House debates

Thursday, 14 May 2009

Fuel Quality Standards Amendment Bill 2009

Second Reading

10:10 am

Photo of Amanda RishworthAmanda Rishworth (Kingston, Australian Labor Party) Share this | Hansard source

I rise today to speak in favour of the measures that ensure fuel standards around the country. The purpose of the Fuel Quality Standards Amendment Bill 2009 is to amend the Fuel Quality Standards Act 2000 in order to implement the recommendations of the first statutory review of the act, conducted in 2004-05 and released in 2005. I note that there will be another review, which will be undertaken at the end of this year, and I hope that it will allow for some reflection on the new provisions before us today.

The most important new provisions are the improvements to the process of granting approval to vary fuel standards, particularly because the bill simplifies procedures when an approval is required to urgently avoid a possible fuel supply shortage. The bill also provides more effective and efficient monitoring and enforcement powers by introducing a civil penalty regime and an infringement notice system.
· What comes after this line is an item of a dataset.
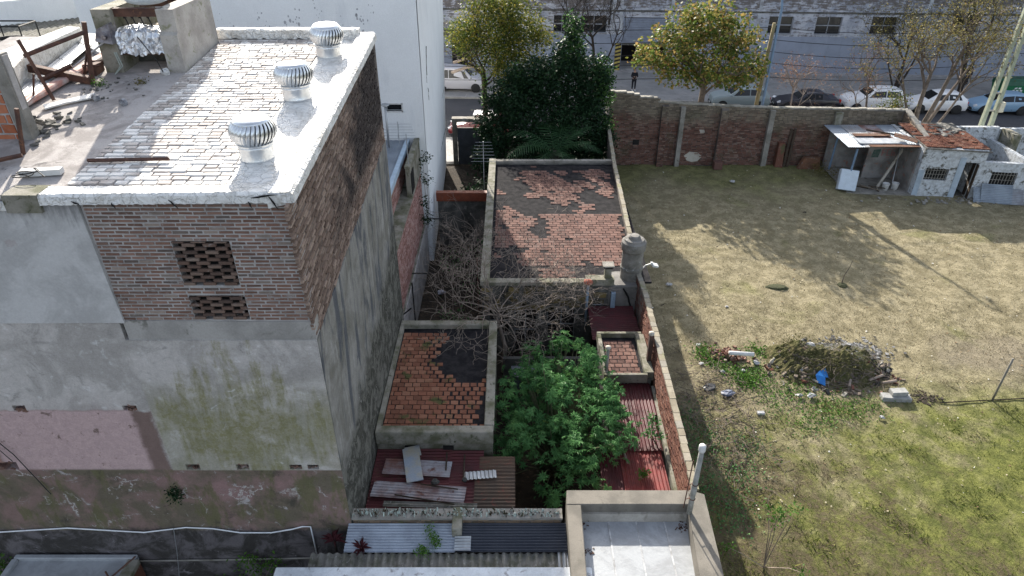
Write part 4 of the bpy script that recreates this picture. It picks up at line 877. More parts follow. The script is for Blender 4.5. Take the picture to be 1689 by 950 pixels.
for (xx,wd,mt,tp,lab) in ((8.72,.4,sw_brick,3.7,None),(9.83,.26,concrete,3.62,'grey concrete pillar'),(12.2,.42,sw_brick,3.5,None),(15.05,.3,concrete,3.42,'grey concrete pillar'),(18.9,.42,concrete_moss,3.3,'mossy pillar')):
    q = M(); q.box(xx,xx+wd,38.98,39.3,0,tp,top=(xx,xx+wd,39.06,39.3)); part('pillar', q, mortar_dark if mt is sw_brick else mt, SW, lab)
    if mt is sw_brick: pieces(SW,'pillar_brick',Frame((xx,38.978,.02),(1,0,0),(0,.02,1)),courses(0,wd,0,tp-.05,.21,.085),[sw_brick],.02,.018,0,.012)
q = M(); q.box(7.22,7.6,39.26,39.31,1.3,1.6); part('hole', q, dark, SW)
q = M(); q.prism([(0,-.3),(.35,-.25),(.6,.05),(.3,.3),(-.2,.35),(-.5,.1),(-.3,-.2)],lambda u,v,d:(10.9+u,39.268+d*.02,.5+v)); q.prism([(0,-.2),(.55,-.15),(.7,.05),(.2,.2),(-.3,.1)],lambda u,v,d:(21.4+u,39.268+d*.02,2.0+v*.6)); q.prism([(0,-.1),(.25,-.05),(.2,.1),(-.1,.12)],lambda u,v,d:(11.2+u,39.268+d*.02,2.1+v)); part('render_patch', q, concrete_pale, SW, kind='stuff')
q = M(); q.box(12.1,12.6,38.5,38.95,0,.45); solo('brick_stub', q, terracotta, 'low orange block at the foot of a brick pillar of the street wall', 'block', bevel=.02)
RW = thing('return_wall', 'short brick return wall with stepped sloping top beside the open shed', 'wall', (23,38,0))
q = M(); q.hexa([(22.75,36.2,0),(22.98,36.2,0),(23.22,39.29,0),(22.98,39.29,0)],[(22.75,36.2,2.75),(22.98,36.2,2.75),(23.22,39.29,3.36),(22.98,39.29,3.36)]); part('wall', q, mortar_dark, RW)
pieces(RW, 'brick', Frame((22.975,39.29,0),(-.23,-3.09,0),(0,0,1)), [c for c in courses(0,3.1,0,3.3,.27,.085) if c[3] < 3.3-.19*(c[0]+c[1])/2], [m_brick('tan old brick',[(0,(.16,.12,.08)),(1,(.27,.2,.145))],.3)], .02, .018, 100, .012)
q = M(); q.hexa([(22.72,36.15,2.75),(23.0,36.15,2.75),(23.25,39.3,3.36),(22.95,39.3,3.36)],[(22.72,36.15,2.83),(23.0,36.15,2.83),(23.25,39.3,3.44),(22.95,39.3,3.44)]); part('capping', q, concrete, RW)
# street side gate near the tower
GT = thing('street_gate', 'dark metal gate under a pale lintel beside the white tower', 'gate', (-2.4,39.4,0))
for a_ in (-3.55,-1.5): q = M(); q.box(a_,a_+.28,39.3,39.55,0,2.7); part('pillar', q, concrete_dark, GT)
q = M(); q.box(-3.55,-1.0,39.2,39.65,2.7,2.9); part('lintel', q, concrete, GT)
q = M(); q.box(-3.25,-1.5,39.38,39.42,0,2.3); part('door_leaf', q, simple('slate gate sheet',(.05,.055,.065),(.035,.04,.045),3,.6), GT)
q = M(); q.box(-1.25,5.55,39.3,39.52,-.05,1.7); solo('front_wall', q, concrete_dark, 'low dark front wall behind the evergreen tree', 'wall')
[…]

The act currently allows the minister to approve the variation of fuel standards and impose conditions on the approval. Currently, those conditions must relate directly to the supply of fuel. This bill broadens the scope for imposing conditions. This increased scope means that negative impacts of the supply of substandard fuel can be offset by other actions of the corporation applying for a variation of the standard. Such flexibility allows for a holistic determination of the effects of an approval on human health and the environment. Offsetting projects could include paying for the monitoring project or other investments that ensure that emissions from such fuel are not dangerously harmful.

The bill also allows the minister to consider the circumstances in which fuel is supplied as one of the matters that constitute a fuel standard. The provision will assist in addressing issues related to the complexity of defining fuels used for different purposes and the management of blends—for example, diesel blended with biodiesel. Beyond improving the process for approvals in regular circumstances, the bill also establishes a streamlined process for an emergency situation and, under these new provisions, an emergency approval to avoid a potential fuel supply shortfall as exceptional circumstances are provided for. In addition, the minister will now be able to grant an emergency approval for a maximum period of 14 days and is required to notify the decision to rather than consult the Fuel Standards Consultative Committee. This measure expedites the process without risking an abuse of power in this area.

Finally, as a reform to the approval process under the act, the bill allows for the minister to delegate the power to grant approvals to the secretary or the SES officer, except in relation to emergency approvals, which the minister may delegate only to the secretary. This is an important efficiency measure that will allow the more routine approvals, such as those relating to racing fuels, to be handled by the department. It will also provide some flexibility for the department in those situations where an emergency approval is required to address a potential fuel supply threat and the minister is unable to make an immediate determination for some reason.

The bill also provides for important changes to the monitoring and enforcement regime of fuel standards. Under the act currently, inspectors are required to obtain the consent of a fuel retailer before exercising monitoring powers which are quite broad. This limits the efficacy of some monitoring activities, and the changes in the bill address this and will allow inspectors to enter the public area of a business premises to exercise a limited range of monitoring powers without either the consent of the retailer or a warrant. Importantly, the retailer’s right to refuse to allow an inspector to enter or remain on the premises, as is the case with any member of the public, will not be affected. This measure simply makes monitoring more effective and will also mean a better outcome for everyone.

The bill also introduces a more comprehensive range of enforcement measures to our national fuel standards regime. To complement the current criminal provisions in the act, this bill, as I have mentioned before, does include a civil penalties regime so that there will be for each offence an equivalent civil penalty provision. Other enforcement measures include the ability to issue an infringement notice and, if appropriate, accept an enforceable undertaking. The regulations may make further provision in relation to infringement notices. We all know that having this civil penalty provision will allow for more expedient penalties to be imposed for those retailers that do the wrong thing. These measures will ensure that appropriate action can be taken in respect of breaches of the act. There is also one new offence introduced in the bill. New section 65D provides that the secretary can require a person, other than the person who is suspected of contravening a civil penalty provision, who may have information relevant to an application for a civil penalty order, to provide all reasonable assistance in connection with the application. An offence applies for failure to give assistance as required. While this offence is a new offence under the act, it is a procedural offence common to other Commonwealth legislation.

The bill before the House today reflects a common-sense approach to Australia’s fuel standards regime. The bill introduces several new elements to the act, which has, for the most part, served the nation well. With the bill the government is ensuring that the process of granting approvals to vary fuel standards is simplified and made more effective, particularly for emergency situations. The government is also strengthening and monitoring an enforcement provision to consolidate the integrity of the fuel standards regime. Therefore, I commend the bill to the House.